OSR Journal of Student Research

Article Title

Umm Kulthum and Aural Celebrity


Umm Kulthum, an immensely popular Egyptian singer, has had a long lived career. Despite her death nearly five decades ago, Umm Kulthum's music is still played throughout the Middle East. An example of this is the recent hologram performance in Saudi Arabia. The concert included a hologram of Umm Kulthum. Some audience members expressed disappointment in the hologram. My research seeks to find out why her career has been so long lived and why some audience members felt disappointment in the hologram performance. Using the works of Sound scholar, primally David Suisman and Neepa Majumad, I construct a definition of the term aural celebrity. Secondly, I put Umm Kulthum in the context of sound media during the 20th century.
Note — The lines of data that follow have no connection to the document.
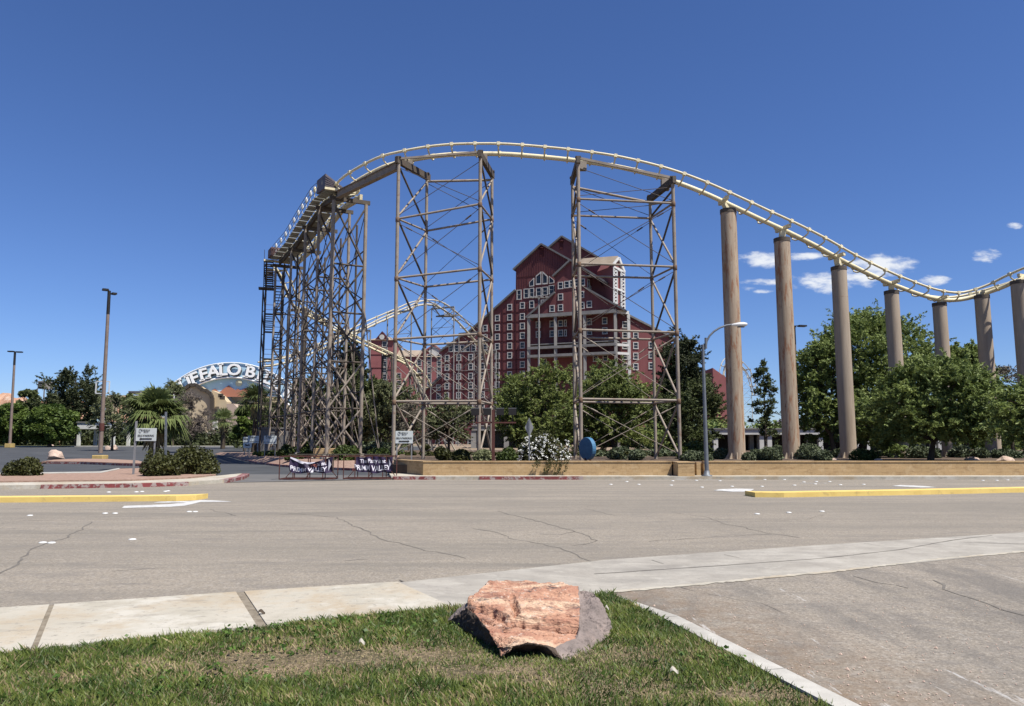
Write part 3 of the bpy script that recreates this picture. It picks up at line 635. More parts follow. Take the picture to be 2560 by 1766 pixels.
MB().bar(V2(b3[0],b3[0][2]+.3), V2(b4[0],b4[0][2]+.3), .12, .15).build('top_girder', M_STEEL, tw2)
for bb, tt in ((b1,tw),(b2,tw),(b3,tw2),(b4,tw2)):      # packers between cross beam and track
    q = min(fr, key=lambda f: (f[0]-(V2(bb[0],18)+V2(bb[1],18))/2).length); p = q[0]-q[2]*.45; c = V2(bb[0],bb[0][2]).lerp(V2(bb[1],bb[1][2]), .5)
    lo = c+Vector((0,0,.2)); hi = Vector((p.x,p.y,max(p.z,lo.z+.2)))
    MB().bar(V2((p.x,p.y,0),lo.z-.05), hi, .5, .45).build('packer', M_STEEL, tt)
# lift / brake structure receding at the left
BW = (2.3*.89, 2.3*.45)
NL_ = [(827,497,50.0),(791,521,54.2),(758,570,58.6),(724,624,63.6),(686,664,70.2),(668,676,76)]
lb = []
for (px,py,Y) in NL_[:5]:
    n = legp(px,py+4,Y); lb.append((n, (n[0]+BW[0], n[1]+BW[1], n[2])))
ztop = [b[0][2] for b in lb]
lift = thing('lift_structure', 'dense brown steel trestle receding at the left under the track walkway', 'coaster trestle', (lb[2][0][0], lb[2][0][1], .5))
def Vv(l, z): return Vector((l[0], l[1], z))
for bi, b in enumerate(lb):
    n, f = b; lv = [3.9,7.1,10.5,13.9]; zt = b[0][2]
    for l in (n,f):
        MB().pipe([Vv(l,.8), Vv(l,zt)], .13 if bi == 0 else .115, 10).build('leg', M_STEEL, lift)
        MB().lathe(Vv(l,.3), [(.42,0),(.42,.35),(.28,.42),(.28,.55)], 8).build('footing', M_FOOTC, lift)
    MB().bar(Vv(n,zt+.15)-Vector((.25,.12,0)), Vv(f,zt+.15)+Vector((.25,.12,0)), .18, .28).build('cross_beam', M_DSTEEL, lift)
    bots = [1.0]+lv; tops = lv+[zt-.2]
    for z in lv: MB().rod(Vv(n,z), Vv(f,z), .07).build('cross_strut', M_DSTEEL, lift)
    for z0, z1 in zip(bots, tops):
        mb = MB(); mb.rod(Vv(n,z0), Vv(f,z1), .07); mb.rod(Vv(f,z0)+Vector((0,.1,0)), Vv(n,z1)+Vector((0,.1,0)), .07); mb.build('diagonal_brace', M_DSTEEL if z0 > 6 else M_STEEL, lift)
for bi in range(4):
    for k in (0,1):
        a, b = lb[bi][k], lb[bi+1][k]; lv = [3.9,7.1,10.5,13.9]
        for z in lv: MB().rod(Vv(a,z+(1.2 if k else 0)), Vv(b,z+(1.2 if k else 0)), .05).build('girt', M_DSTEEL, lift)
        za = [1.0]+lv; zb = lv+[min(a[2],b[2])-.2]; mb = MB()
        for z0, z1 in zip(za, zb): mb.rod(Vv(a,z0), Vv(b,z1), .03, n=5); mb.rod(Vv(b,z0)+Vector((.05,0,0)), Vv(a,z1)+Vector((.05,0,0)), .03, n=5)
        mb.build('cable_brace', M_CABLE, lift)
# extra outrigger bents on the far right side of the trestle (guyed rods)
for bi in range(5):
    n, f = lb[bi]; g = Vector((f[0]+BW[0]*.6, f[1]+BW[1]*.6, .8)); mb = MB(); mb.rod(g, Vv(f, f[2]*.62), .045, n=5); mb.rod(g, Vv(f, f[2]*.30), .035, n=5); mb.build('raking_brace', M_STEEL, lift)
# secondary middle legs which make the trestle dense
for bi in range(1,5):
    a, b = lb[bi-1], lb[bi]; m0 = (Vv(a[1],0)+Vv(b[1],0))/2; m1 = (Vv(a[0],0)+Vv(b[0],0))/2
    for m in (m0,) if bi < 3 else (m0, m1):
        zt = (a[0][2]+b[0][2])/2-1.2; mb = MB(); mb.rod(m+Vector((0,0,.8)), m+Vector((0,0,zt)), .08, n=6)
        mb.build('leg', M_DSTEEL, lift)
mb = MB()
for bi in range(1,5):
    a, b = lb[bi-1], lb[bi]; zz = [1,4.5,8,11.5,14.5]
    for z0, z1 in zip(zz[:-1], zz[1:]):
        mb.rod(Vv(a[0],z0), Vv(b[1],z1), .045, n=5); mb.rod(Vv(b[0],z1), Vv(a[1],z0), .045, n=5)
mb.build('plan_brace', M_DSTEEL, lift)
# deck: two long girders, walkway grating, guard posts, rails
ends = lb+[((lb[4][0][0]-2.2, lb[4][0][1]+4.4, lb[4][0][2]-.3),(lb[4][1][0]-2.2, lb[4][1][1]+4.4, lb[4][1][2]-.3))]
for k, off in ((0,.15),(1,-.15)):
    mb = MB()
    for a, b in zip(lb[:-1], lb[1:]): 
        pa = Vv(a[0],a[0][2]+.5).lerp(Vv(a[1],a[1][2]+.5), .16 if k == 0 else .84); pb = Vv(b[0],b[0][2]+.5).lerp(Vv(b[1],b[1][2]+.5), .16 if k == 0 else .84)
        mb.bar(pa, pb, .2, .42)
    mb.build('deck_girder', M_TRACK if k else M_DSTEEL, lift)
def deckp(s, side, dz):
    """s in bents 0..4, side: 0 near leg .. 1 far leg"""
    i = min(int(s), 3); t = s-i; a, b = lb[i], lb[i+1]
    return Vv(a[0],a[0][2]).lerp(Vv(a[1],a[1][2]), side).lerp(Vv(b[0],b[0][2]).lerp(Vv(b[1],b[1][2]), side), t)+Vector((0,0,dz))
for (s0, s1, c0, c1, nm) in ((-.3,.55,-.42,.12,'left'),(0,0,0,0,'')):
    if not nm: continue
mb = MB()
for i in range(16):
    s = .0+i*.25; p = [deckp(s+.01,-.24,.72), deckp(s+.235,-.24,.72), deckp(s+.235,.06,.72), deckp(s+.01,.06,.72)]; mb.prism(p, (0,0,-.04))
    mb.bar(deckp(s+.12,-.28,.62), deckp(s+.12,.9,.62), .06, .08)
mb.build('walkway', M_GRATE, lift)
mb = MB()
for i in range(9):
    s = i*.45+.1; p = [deckp(s,.08,.64), deckp(s+.42,.08,.64), deckp(s+.42,.62,.64), deckp(s,.62,.64)]; mb.prism(p, (0,0,-.04))
mb.build('deck_panel', M_GRATE, lift)
for i in range(13):
    s = .12+i*.31; a = deckp(s,-.28,.7); mb = MB(); mb.rod(a, a+Vector((0,0,.8)), .03, n=5); mb.lathe(a+Vector((0,0,.32)), [(.03,0),(.10,.08),(.12,.24),(.10,.40),(.03,.48)], 8); mb.build('guard_post', M_TRACK if i in (0,1,2,12) else M_WHITE, lift)
mb = MB()
for z in (.95,1.3,1.65):
    for i in range(8): mb.rod(deckp(i*.5,-.28,z), deckp(i*.5+.5,-.28,z), .022, n=4)
mb.build('handrail', M_DSTEEL, lift)
# rails and ties along the deck joining the main track
pts = [deckp(4.0,.55,1.15), deckp(3,.55,1.15), deckp(2,.55,1.15), deckp(1.0,.55,1.15), deckp(.3,.6,1.2), P(*TP[0])]
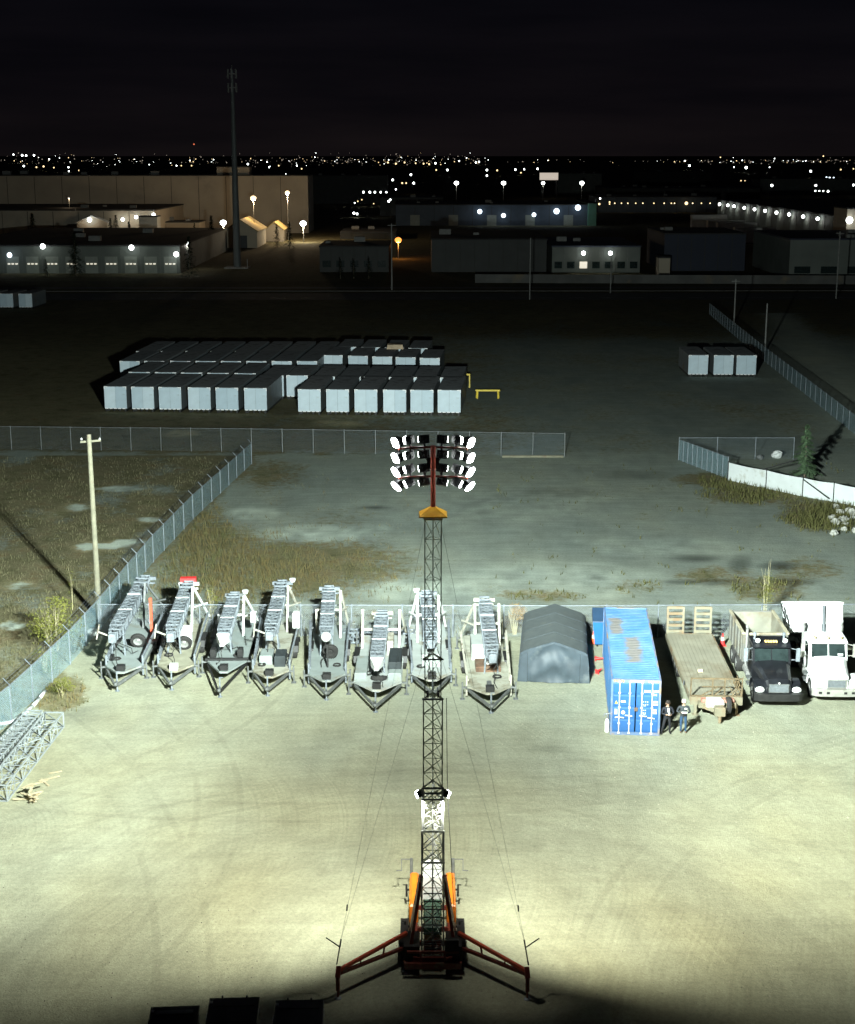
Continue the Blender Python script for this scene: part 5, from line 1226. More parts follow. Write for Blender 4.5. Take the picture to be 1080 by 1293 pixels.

I then used the works of Virginia Danielson and Laura Lohman, two of the most learned scholars on Umm Kulthum, as well as some of her live performances, interviews of people familiar with Umm Kulthum, and song lyrics, to demonstrate that Umm Kulthum is an aural celebrity. Her status as an aural celebrity is part of the reason for the longevity of her career. The research shows that Umm Kulthum is an aural celebrity, which is a person who utilizes sound reproducing technologies, and new media, to disseminate their disembodied voice. In doing so, their celebrity and persona are inextricably tied to their voice. By thinking of her in this new context, Umm Kulthum’s many legacies form one sonic legacy. Through this sonic legacy, she has changed the soundscape of Egypt.